→ WHAT TO PRODUCE: Quote every line from the top of the listing down to and including the line that contains "road_sign(.9,58.0,'redsign')".
§
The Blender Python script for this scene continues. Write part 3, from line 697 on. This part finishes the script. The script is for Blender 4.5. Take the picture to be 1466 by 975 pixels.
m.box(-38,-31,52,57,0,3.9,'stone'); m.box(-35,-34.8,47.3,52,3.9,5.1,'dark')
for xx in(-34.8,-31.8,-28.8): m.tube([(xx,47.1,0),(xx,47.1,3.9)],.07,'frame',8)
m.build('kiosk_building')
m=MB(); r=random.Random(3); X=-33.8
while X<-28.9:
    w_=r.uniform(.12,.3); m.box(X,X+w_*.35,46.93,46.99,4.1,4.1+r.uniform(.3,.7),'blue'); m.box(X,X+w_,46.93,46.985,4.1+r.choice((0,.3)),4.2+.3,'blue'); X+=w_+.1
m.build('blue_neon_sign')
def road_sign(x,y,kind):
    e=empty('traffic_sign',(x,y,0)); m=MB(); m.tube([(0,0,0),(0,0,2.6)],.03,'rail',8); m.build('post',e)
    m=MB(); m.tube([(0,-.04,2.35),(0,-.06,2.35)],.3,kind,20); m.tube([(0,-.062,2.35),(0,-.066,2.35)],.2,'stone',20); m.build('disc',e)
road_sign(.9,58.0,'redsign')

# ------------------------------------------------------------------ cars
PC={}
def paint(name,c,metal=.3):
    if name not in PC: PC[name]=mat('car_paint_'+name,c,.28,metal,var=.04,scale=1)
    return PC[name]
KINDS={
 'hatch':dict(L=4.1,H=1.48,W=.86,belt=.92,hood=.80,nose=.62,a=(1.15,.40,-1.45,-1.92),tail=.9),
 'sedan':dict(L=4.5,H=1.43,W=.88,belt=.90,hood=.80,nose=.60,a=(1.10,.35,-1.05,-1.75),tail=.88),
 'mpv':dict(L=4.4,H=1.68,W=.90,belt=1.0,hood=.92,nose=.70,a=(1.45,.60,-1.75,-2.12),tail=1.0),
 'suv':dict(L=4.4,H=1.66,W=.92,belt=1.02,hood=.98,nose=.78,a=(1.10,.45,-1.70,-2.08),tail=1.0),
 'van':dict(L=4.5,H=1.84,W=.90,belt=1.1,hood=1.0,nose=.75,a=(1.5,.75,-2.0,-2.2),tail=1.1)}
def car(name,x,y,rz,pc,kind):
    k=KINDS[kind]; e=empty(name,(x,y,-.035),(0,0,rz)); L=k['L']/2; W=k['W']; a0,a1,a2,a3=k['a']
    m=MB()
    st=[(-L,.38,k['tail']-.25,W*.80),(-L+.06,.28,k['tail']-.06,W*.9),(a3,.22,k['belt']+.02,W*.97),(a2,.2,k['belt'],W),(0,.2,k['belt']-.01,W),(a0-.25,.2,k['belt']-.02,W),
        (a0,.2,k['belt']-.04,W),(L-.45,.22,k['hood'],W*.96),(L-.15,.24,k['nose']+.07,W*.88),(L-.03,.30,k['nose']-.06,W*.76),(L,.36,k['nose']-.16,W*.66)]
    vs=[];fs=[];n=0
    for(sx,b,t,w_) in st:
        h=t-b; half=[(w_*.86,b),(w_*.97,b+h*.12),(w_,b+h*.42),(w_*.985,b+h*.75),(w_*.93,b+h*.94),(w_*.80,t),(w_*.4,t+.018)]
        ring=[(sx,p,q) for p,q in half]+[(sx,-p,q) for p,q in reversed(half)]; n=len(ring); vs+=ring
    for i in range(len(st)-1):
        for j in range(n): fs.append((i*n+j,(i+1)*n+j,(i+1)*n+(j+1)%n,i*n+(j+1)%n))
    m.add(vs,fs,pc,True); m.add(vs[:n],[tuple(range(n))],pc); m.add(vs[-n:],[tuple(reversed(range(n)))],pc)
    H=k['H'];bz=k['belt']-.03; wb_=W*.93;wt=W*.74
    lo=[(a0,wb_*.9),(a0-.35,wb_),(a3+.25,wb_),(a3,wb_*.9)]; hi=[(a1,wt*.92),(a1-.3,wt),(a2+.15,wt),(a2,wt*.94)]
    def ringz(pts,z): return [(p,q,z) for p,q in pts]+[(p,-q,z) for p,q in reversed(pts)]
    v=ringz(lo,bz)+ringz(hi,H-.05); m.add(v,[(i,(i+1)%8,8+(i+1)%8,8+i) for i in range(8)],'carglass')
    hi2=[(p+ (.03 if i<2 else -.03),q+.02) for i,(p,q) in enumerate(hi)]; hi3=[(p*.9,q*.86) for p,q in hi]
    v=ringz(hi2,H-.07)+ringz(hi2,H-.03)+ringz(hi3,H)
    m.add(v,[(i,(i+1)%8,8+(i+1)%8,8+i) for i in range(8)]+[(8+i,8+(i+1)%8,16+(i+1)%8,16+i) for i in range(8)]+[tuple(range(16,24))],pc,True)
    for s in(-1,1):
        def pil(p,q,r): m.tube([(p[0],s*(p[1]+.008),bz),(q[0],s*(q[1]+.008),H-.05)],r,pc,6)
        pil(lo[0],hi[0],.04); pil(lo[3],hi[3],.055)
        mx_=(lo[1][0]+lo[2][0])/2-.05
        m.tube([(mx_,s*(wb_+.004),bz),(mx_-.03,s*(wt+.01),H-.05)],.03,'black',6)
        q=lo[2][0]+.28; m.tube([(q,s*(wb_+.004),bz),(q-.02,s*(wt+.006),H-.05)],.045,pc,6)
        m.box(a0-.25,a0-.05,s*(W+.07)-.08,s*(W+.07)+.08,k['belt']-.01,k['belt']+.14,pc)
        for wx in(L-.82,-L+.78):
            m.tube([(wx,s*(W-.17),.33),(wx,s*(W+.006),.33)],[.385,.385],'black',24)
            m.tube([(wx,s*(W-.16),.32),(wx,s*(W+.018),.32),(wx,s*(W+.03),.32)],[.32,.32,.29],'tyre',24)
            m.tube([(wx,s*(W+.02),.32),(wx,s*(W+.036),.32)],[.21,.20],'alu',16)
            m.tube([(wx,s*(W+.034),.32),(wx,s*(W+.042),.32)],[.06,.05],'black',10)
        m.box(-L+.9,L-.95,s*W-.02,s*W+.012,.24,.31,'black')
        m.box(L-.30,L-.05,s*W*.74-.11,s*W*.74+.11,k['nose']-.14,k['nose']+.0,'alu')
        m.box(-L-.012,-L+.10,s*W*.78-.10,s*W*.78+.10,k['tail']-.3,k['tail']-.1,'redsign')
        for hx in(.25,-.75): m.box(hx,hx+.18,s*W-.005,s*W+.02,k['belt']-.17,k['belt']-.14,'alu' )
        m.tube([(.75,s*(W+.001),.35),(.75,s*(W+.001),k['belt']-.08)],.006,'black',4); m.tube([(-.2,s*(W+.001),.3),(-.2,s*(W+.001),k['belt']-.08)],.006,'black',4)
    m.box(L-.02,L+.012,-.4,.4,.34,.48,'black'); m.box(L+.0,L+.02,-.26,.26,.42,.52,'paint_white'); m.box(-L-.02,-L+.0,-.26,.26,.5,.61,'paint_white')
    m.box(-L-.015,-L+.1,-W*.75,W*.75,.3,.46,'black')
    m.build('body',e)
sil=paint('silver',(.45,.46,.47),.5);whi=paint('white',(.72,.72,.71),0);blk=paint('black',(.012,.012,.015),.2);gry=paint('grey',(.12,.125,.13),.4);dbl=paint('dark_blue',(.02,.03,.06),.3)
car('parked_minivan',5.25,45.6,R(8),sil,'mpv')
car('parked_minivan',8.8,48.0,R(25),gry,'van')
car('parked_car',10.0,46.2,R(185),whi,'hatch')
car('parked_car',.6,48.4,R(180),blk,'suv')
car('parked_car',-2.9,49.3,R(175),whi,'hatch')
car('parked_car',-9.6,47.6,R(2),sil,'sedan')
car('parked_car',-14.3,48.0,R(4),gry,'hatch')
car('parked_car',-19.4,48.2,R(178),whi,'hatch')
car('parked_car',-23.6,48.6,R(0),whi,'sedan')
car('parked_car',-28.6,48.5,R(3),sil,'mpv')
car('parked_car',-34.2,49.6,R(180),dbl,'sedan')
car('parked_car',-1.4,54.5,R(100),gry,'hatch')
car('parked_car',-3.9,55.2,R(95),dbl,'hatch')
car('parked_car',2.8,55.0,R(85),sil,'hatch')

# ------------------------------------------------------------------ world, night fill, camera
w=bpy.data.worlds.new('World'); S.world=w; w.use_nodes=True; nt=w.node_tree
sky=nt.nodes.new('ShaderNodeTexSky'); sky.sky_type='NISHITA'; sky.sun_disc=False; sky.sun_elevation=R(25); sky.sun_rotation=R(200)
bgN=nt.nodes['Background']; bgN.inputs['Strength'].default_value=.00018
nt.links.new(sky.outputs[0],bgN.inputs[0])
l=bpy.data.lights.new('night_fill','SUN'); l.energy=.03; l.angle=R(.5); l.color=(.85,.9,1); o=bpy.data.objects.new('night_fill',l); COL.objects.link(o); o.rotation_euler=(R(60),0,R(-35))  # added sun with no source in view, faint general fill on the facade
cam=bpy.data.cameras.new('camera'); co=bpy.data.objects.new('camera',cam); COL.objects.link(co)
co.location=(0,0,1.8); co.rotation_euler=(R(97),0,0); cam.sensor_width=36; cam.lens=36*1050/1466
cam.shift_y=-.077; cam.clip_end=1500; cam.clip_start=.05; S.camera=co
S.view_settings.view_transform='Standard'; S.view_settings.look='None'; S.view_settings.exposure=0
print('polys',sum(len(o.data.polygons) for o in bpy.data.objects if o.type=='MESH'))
§
→ ANSWER:
The Blender Python script for this scene continues. Write part 3, from line 697 on. This part finishes the script. The script is for Blender 4.5. Take the picture to be 1466 by 975 pixels.
m.box(-38,-31,52,57,0,3.9,'stone'); m.box(-35,-34.8,47.3,52,3.9,5.1,'dark')
for xx in(-34.8,-31.8,-28.8): m.tube([(xx,47.1,0),(xx,47.1,3.9)],.07,'frame',8)
m.build('kiosk_building')
m=MB(); r=random.Random(3); X=-33.8
while X<-28.9:
    w_=r.uniform(.12,.3); m.box(X,X+w_*.35,46.93,46.99,4.1,4.1+r.uniform(.3,.7),'blue'); m.box(X,X+w_,46.93,46.985,4.1+r.choice((0,.3)),4.2+.3,'blue'); X+=w_+.1
m.build('blue_neon_sign')
def road_sign(x,y,kind):
    e=empty('traffic_sign',(x,y,0)); m=MB(); m.tube([(0,0,0),(0,0,2.6)],.03,'rail',8); m.build('post',e)
    m=MB(); m.tube([(0,-.04,2.35),(0,-.06,2.35)],.3,kind,20); m.tube([(0,-.062,2.35),(0,-.066,2.35)],.2,'stone',20); m.build('disc',e)
road_sign(.9,58.0,'redsign')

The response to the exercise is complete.